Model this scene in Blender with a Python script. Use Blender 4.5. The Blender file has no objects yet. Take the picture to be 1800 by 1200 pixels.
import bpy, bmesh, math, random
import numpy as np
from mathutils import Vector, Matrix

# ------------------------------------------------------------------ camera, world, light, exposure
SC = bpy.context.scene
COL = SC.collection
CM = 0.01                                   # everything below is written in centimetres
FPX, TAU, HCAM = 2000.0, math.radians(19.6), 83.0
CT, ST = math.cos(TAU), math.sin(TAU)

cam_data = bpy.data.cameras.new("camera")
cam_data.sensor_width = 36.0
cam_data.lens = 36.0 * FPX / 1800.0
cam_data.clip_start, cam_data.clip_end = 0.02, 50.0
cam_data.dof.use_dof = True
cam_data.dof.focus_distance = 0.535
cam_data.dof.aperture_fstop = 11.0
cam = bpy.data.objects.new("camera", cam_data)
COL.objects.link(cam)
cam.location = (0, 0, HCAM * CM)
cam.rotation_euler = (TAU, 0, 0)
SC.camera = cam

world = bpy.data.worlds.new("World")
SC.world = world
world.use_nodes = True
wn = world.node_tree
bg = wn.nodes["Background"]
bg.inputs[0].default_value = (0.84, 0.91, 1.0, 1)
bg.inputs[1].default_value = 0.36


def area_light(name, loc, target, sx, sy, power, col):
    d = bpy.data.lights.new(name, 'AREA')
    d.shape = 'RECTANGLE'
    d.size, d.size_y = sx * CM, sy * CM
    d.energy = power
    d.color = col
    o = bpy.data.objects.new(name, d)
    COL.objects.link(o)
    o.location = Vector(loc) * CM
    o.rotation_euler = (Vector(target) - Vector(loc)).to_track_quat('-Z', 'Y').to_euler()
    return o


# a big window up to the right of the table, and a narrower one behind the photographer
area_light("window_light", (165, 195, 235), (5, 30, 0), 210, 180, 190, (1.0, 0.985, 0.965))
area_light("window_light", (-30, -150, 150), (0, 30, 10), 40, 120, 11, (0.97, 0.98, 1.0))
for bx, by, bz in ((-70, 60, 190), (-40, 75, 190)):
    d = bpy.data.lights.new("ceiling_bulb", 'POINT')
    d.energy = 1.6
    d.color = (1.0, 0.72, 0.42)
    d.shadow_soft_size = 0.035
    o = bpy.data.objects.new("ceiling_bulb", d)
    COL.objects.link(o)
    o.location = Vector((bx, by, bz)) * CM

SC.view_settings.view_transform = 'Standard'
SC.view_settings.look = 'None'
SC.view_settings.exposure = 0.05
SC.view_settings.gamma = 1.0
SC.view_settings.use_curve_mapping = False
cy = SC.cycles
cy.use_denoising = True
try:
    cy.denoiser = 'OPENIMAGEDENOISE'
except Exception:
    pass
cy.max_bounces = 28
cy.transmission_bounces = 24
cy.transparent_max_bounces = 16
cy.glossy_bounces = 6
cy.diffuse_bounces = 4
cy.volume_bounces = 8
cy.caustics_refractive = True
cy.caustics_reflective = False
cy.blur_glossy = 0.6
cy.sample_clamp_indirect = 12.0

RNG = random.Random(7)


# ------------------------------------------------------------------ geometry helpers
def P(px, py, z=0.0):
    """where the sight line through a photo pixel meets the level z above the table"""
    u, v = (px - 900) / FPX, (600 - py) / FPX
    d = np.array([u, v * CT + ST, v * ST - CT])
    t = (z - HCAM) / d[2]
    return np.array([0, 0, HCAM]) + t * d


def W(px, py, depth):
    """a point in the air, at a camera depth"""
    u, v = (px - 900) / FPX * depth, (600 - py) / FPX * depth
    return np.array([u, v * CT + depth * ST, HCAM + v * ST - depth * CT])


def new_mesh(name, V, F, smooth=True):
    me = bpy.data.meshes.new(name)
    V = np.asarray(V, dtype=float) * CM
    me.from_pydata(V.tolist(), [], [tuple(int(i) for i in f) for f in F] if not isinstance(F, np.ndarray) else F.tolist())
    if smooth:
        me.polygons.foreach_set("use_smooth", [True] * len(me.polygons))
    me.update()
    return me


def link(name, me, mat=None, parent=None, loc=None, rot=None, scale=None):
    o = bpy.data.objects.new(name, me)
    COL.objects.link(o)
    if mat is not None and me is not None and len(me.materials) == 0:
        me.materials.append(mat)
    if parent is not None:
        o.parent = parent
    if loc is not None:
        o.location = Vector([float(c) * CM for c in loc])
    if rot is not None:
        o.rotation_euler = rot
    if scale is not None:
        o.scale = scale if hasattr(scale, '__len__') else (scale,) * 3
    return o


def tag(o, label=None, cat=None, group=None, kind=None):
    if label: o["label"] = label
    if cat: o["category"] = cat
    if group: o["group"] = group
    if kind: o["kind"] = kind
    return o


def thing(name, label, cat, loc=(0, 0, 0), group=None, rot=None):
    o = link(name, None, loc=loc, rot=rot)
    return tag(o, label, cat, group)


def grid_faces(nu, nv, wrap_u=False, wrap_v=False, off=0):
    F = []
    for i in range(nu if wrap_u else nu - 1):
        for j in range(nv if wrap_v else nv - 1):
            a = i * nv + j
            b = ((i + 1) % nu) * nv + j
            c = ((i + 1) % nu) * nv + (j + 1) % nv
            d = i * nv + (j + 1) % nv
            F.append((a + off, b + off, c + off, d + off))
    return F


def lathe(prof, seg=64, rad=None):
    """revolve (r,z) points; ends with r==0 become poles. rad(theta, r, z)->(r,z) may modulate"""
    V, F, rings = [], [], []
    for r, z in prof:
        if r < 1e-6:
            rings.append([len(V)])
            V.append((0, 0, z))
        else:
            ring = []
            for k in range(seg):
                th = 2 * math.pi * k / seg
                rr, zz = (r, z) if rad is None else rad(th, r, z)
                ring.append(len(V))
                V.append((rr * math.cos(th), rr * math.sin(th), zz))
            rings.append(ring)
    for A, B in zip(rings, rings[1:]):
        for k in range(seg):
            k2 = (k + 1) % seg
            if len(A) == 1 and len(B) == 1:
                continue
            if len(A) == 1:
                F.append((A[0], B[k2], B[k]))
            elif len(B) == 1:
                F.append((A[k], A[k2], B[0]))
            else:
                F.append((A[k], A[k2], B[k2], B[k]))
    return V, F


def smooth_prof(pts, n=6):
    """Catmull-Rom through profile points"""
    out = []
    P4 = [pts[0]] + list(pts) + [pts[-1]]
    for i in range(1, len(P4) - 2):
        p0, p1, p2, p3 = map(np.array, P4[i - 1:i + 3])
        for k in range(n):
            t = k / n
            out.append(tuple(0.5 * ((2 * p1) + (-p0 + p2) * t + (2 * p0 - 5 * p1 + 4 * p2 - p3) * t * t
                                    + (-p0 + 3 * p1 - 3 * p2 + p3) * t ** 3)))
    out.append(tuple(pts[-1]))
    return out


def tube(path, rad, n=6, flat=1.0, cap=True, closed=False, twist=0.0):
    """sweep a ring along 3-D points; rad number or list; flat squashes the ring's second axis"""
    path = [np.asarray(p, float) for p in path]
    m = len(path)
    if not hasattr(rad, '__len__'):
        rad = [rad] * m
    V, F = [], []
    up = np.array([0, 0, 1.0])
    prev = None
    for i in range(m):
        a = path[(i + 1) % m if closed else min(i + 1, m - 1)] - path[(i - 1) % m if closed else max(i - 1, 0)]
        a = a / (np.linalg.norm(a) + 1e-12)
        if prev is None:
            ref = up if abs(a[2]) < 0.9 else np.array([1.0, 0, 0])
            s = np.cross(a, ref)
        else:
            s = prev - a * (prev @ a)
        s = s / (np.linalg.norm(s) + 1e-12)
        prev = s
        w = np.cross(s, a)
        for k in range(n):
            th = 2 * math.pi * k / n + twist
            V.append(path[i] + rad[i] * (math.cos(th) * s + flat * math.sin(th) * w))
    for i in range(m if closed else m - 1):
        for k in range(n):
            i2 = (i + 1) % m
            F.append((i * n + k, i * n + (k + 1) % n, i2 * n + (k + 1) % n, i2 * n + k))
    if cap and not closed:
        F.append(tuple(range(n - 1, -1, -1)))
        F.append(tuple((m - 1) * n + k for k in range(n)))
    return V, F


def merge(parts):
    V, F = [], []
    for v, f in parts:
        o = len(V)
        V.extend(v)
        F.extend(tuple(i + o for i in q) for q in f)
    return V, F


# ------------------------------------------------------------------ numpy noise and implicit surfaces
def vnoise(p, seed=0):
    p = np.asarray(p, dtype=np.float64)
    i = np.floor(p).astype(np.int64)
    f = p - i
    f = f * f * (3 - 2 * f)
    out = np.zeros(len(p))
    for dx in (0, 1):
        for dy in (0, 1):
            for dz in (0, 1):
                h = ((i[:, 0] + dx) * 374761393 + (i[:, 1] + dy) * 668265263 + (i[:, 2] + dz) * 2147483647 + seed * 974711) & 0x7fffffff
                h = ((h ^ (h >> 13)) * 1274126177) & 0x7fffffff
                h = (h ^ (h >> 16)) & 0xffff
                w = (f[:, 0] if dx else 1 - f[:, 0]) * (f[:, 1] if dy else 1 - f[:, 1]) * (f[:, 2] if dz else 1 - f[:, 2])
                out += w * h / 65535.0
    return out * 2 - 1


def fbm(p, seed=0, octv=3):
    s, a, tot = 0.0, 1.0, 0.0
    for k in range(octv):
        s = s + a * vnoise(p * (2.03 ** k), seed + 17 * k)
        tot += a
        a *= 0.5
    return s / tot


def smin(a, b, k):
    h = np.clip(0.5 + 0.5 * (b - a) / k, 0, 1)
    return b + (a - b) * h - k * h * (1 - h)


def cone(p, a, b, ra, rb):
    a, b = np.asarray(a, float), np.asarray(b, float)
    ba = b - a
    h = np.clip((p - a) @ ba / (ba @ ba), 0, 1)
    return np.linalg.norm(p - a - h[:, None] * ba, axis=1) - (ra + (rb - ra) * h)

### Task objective
Gather and return every line that holds the string "with".

### Correct output
Model this scene in Blender with a Python script. Use Blender 4.5. The Blender file has no objects yet. Take the picture to be 1800 by 1200 pixels.
    """revolve (r,z) points; ends with r==0 become poles. rad(theta, r, z)->(r,z) may modulate"""